If paramilitary style shootings were an effective deterrent to criminality and anti-social behaviour west Belfast would be a crime free utopia.

A 16-year-old was shot in the leg in Forest Street, off the Springfield Road, in West Belfast, the second attack in 24-hours.

If paramilitary style shootings were an effective deterrent to criminality and anti-social behaviour west Belfast would be a crime free utopia.

It's not and therefore they don't.

'Punishment' style shootings and beatings were a common form of summary justice throughout the Troubles.

In the context of that time, policing was almost exclusively focused on the security situation, petty crime and anti social behaviour went largely unreported. A victim of burglary more likely to report the crime to their nearest 'advice centre' than to the RUC.
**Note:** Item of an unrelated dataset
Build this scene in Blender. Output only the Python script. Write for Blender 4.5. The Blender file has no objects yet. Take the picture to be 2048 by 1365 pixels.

We're now in 2017 and have undergone a period of radical policing reform and a political process that in turn has changed how many people in former republican strongholds view the PSNI.

However, the seven paramilitary style shootings that have taken place in west Belfast since the start of the year is a bloody indication of a far from normalised society.

Given there were 20 similar shootings in all of 2016, this is a marked escalation.

There have been two people shot within a mile of each other this week alone, one man shot in a random attack on a crowd of young people watching a stolen car as it sped dangerously along the busy Falls Road.

In an highly usual attack the victim, Aaron Carlin was hit by a gunman who fired four shots at leg level into the crowd.

A 16-year-old shot on Thursday evening is the second person of that age to have been shot since the start of the year.

The ramifications of such actions extend beyond the individual injures caused to the victims.

Politically it damages ongoing normalisation and creates the perception of policing no go areas.

A crackdown on the criminality and anti social behaviour by the PSNI in order to restore public confidence is the most effective way to fill a vacuum otherwise inhabited by the armed groups.

However, in places such as Divis, with the highest crime rate in Northern Ireland, that is a daunting - and to date - insurmountable task.